SPECTATOR never ceases to be amazed at the fascination a load of old bones, rocks or bits of flint can create. Of course it’s real history, even though it may just be a tiny legacy of what great buildings may have been there in the first place.

So you can guarantee the start of the dig at Captain Cook’s home in Great Ayton will attract much interest as well as the Open Day at Thornton Le Street where they’ve been digging for the past two years to discover roads into their past.

It can sometimes be playing catch-up, if Captain Cook’s cottage had been preserved and not sent to Australia in 1934 we might not be so desperate to dig up the garden and create a memorial spot, but hopefully these are some of the ongoing lessons of history.

The Parish Council who are helping to fund the Great Ayton dig say people are welcome to go along and see for themselves as it gets underway between February 11 to 13, and at Thornton Le Street there’s an Open Day showing off much of what has been gathered, in the village hall on March 23. Over 2,500 artefacts have been unearthed many going back thousands of years to the last ice age.
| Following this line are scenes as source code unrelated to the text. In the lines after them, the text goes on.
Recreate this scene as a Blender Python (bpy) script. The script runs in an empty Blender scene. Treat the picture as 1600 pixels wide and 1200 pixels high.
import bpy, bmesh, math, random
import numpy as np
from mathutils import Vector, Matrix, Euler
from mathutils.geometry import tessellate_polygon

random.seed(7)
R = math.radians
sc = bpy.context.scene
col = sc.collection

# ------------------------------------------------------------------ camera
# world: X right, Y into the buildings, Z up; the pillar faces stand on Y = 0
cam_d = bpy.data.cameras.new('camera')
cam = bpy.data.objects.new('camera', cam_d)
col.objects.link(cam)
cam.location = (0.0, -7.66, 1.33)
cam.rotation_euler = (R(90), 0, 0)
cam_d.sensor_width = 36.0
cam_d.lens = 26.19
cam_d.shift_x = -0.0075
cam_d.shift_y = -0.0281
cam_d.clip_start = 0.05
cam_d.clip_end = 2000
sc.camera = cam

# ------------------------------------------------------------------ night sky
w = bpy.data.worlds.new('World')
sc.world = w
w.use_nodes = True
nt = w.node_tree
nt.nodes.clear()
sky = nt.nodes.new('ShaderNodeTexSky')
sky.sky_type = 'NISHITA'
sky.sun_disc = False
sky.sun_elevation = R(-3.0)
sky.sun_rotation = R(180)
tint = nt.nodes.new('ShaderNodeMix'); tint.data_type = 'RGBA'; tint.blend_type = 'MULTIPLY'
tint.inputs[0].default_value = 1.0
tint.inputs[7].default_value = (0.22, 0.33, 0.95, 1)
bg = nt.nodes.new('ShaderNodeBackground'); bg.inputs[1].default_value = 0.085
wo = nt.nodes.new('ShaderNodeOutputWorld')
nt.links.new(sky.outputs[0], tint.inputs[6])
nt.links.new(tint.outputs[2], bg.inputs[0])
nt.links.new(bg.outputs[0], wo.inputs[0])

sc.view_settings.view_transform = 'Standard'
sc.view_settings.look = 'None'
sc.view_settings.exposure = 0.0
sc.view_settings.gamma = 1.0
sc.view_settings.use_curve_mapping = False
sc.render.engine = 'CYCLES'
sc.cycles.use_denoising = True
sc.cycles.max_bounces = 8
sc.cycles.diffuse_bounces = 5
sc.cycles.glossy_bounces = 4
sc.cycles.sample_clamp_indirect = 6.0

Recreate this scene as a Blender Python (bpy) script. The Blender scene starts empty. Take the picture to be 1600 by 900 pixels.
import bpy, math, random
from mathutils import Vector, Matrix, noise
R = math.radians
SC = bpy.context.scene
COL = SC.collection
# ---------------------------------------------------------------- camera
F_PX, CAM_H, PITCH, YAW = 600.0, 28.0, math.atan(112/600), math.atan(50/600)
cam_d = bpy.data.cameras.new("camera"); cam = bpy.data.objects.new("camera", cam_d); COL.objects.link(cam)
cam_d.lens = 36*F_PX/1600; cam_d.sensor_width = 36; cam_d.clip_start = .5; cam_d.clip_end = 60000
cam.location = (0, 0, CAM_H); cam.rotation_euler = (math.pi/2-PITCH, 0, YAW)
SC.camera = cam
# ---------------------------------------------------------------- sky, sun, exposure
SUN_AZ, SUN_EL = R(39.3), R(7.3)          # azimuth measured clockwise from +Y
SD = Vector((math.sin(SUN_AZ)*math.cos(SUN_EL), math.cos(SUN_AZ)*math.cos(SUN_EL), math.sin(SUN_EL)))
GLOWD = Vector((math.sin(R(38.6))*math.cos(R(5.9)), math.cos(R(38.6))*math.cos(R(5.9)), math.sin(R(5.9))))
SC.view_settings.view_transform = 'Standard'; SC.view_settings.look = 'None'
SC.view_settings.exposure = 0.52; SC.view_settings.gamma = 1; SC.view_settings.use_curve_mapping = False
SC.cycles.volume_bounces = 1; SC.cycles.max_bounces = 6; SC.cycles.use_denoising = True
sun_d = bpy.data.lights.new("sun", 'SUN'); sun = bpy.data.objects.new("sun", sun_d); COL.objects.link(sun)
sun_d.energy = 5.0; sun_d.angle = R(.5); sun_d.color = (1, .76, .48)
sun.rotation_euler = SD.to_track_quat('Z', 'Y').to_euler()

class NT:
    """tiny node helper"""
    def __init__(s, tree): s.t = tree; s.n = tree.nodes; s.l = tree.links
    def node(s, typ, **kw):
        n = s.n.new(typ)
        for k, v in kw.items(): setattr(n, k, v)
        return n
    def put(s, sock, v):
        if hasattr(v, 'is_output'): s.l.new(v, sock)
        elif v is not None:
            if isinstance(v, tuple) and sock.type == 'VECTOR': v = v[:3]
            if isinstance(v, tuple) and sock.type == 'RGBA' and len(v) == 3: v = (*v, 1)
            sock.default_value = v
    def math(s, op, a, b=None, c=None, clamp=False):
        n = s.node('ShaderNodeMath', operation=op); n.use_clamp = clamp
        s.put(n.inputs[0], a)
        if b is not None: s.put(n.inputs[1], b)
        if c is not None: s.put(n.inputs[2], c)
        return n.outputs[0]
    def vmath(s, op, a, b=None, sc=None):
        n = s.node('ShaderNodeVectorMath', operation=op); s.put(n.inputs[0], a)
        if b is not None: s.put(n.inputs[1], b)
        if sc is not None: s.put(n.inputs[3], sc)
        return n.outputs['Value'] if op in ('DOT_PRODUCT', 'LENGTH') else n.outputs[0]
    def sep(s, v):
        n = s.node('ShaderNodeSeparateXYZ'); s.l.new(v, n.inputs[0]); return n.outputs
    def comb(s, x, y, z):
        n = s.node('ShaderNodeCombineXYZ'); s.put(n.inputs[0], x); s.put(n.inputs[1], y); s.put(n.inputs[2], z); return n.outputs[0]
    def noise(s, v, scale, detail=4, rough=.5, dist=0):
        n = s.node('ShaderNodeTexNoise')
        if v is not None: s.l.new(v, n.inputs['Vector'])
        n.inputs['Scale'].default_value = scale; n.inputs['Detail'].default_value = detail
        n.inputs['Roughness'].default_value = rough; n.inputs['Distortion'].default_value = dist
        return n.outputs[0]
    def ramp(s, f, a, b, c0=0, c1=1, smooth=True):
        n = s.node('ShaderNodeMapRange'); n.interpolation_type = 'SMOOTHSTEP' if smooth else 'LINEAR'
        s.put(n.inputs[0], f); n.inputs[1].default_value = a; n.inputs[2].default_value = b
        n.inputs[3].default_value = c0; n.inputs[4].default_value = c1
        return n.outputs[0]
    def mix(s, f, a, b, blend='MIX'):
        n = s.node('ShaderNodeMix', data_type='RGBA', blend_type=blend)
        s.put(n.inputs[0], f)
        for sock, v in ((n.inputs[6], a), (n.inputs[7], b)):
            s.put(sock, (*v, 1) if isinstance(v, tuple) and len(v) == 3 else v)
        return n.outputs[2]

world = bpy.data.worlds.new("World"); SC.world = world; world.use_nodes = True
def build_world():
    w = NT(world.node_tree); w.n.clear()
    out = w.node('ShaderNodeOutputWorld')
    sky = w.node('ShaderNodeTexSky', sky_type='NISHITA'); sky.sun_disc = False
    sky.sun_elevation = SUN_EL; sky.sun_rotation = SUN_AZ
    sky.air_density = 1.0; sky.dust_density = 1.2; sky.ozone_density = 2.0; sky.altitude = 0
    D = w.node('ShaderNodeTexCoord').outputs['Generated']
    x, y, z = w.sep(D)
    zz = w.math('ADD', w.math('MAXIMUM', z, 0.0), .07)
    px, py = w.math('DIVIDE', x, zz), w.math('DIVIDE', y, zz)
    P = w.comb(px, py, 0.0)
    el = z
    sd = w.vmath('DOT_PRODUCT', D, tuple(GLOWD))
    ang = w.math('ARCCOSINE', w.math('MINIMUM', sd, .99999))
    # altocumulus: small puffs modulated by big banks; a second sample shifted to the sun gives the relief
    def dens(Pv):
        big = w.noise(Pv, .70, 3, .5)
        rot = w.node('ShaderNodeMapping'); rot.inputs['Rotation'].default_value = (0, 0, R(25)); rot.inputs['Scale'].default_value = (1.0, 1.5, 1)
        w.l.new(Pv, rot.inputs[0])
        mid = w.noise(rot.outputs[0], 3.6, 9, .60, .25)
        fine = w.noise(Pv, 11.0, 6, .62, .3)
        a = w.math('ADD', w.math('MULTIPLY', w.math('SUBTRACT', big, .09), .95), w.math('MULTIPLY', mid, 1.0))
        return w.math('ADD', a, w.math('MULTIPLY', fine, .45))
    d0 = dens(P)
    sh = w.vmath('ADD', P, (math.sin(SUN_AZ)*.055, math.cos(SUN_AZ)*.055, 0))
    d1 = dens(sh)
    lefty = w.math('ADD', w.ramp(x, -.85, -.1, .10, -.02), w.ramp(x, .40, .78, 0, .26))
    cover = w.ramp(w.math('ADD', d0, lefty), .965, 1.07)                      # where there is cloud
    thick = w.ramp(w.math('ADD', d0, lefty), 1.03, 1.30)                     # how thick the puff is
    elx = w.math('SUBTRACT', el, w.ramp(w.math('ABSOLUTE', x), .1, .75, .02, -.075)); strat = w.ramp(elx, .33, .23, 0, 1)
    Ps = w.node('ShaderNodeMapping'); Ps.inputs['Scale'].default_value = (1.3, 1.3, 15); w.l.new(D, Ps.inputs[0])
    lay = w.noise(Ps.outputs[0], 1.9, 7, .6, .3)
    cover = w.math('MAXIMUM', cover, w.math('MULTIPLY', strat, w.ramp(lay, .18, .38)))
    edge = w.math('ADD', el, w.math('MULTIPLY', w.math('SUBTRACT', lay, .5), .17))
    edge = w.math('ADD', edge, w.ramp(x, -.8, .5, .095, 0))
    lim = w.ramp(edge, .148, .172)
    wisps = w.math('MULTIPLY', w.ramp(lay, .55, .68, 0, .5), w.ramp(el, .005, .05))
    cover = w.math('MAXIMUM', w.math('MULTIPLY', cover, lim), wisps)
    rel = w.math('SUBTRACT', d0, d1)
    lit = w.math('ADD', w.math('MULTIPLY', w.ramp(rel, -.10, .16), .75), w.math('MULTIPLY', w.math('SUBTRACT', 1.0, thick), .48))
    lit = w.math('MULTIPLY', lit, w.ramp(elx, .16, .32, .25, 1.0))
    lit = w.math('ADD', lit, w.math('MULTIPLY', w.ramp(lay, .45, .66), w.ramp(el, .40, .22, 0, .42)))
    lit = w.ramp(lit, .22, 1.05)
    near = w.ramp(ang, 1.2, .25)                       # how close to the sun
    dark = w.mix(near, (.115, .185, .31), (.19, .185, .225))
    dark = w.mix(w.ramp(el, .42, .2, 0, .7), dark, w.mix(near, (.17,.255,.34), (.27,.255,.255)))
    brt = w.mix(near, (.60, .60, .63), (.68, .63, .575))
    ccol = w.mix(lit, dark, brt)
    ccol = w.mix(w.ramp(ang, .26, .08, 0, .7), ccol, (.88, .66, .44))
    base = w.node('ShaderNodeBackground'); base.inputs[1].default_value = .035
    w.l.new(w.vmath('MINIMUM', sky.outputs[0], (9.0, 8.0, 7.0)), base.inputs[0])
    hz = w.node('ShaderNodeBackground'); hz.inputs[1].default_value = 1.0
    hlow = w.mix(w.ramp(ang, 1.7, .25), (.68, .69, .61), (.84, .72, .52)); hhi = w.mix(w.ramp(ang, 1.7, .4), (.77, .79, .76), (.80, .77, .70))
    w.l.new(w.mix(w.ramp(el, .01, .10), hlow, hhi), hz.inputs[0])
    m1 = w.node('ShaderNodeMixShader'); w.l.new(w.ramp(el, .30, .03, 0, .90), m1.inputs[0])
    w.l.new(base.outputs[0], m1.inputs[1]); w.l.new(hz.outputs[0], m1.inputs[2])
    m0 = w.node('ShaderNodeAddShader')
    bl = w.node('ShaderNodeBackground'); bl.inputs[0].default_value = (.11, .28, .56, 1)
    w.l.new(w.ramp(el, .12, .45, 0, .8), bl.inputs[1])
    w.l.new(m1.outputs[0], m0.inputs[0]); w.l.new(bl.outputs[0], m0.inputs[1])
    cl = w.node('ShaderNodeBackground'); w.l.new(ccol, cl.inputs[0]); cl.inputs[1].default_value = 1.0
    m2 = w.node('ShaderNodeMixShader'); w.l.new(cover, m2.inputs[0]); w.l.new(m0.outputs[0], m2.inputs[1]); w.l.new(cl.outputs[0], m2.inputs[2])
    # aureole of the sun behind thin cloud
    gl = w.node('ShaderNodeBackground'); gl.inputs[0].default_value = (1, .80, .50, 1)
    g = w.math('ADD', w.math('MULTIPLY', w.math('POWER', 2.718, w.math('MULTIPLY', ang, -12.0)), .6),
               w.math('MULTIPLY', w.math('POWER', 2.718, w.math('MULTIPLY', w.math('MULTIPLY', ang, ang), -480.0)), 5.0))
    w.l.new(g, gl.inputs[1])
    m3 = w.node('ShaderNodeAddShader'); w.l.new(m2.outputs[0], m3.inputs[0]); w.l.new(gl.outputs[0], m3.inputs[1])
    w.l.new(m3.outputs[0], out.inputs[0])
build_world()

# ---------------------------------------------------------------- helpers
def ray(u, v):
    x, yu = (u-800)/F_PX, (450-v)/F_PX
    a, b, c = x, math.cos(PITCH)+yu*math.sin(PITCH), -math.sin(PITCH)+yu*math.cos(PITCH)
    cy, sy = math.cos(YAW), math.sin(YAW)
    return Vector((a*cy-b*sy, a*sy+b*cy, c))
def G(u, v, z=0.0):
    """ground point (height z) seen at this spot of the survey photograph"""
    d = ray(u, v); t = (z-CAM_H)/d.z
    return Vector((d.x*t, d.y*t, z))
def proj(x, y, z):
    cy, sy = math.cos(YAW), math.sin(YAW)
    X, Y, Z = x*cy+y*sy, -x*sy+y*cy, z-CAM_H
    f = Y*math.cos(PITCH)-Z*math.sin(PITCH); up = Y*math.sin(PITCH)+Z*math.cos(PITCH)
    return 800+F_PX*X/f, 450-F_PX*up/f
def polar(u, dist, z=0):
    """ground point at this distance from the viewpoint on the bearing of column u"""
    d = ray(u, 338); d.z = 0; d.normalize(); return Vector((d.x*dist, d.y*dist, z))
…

While often these digs and the artefacts uncovered create as many questions as they find answers it’s gripping for us today to see these windows into the past.

These run alongside other recent digs at the Northallerton prison site, Bedale Roman Villa and the vast array of discoveries made during work on the A1 particularly at Catterick. Obviously in these days of austerity and awareness over public spending we hesitate to come up with good ideas on other people’s behalf but how fascinating it would be to be able to gather at least some of these artefacts together on our own doorstep, even temporarily.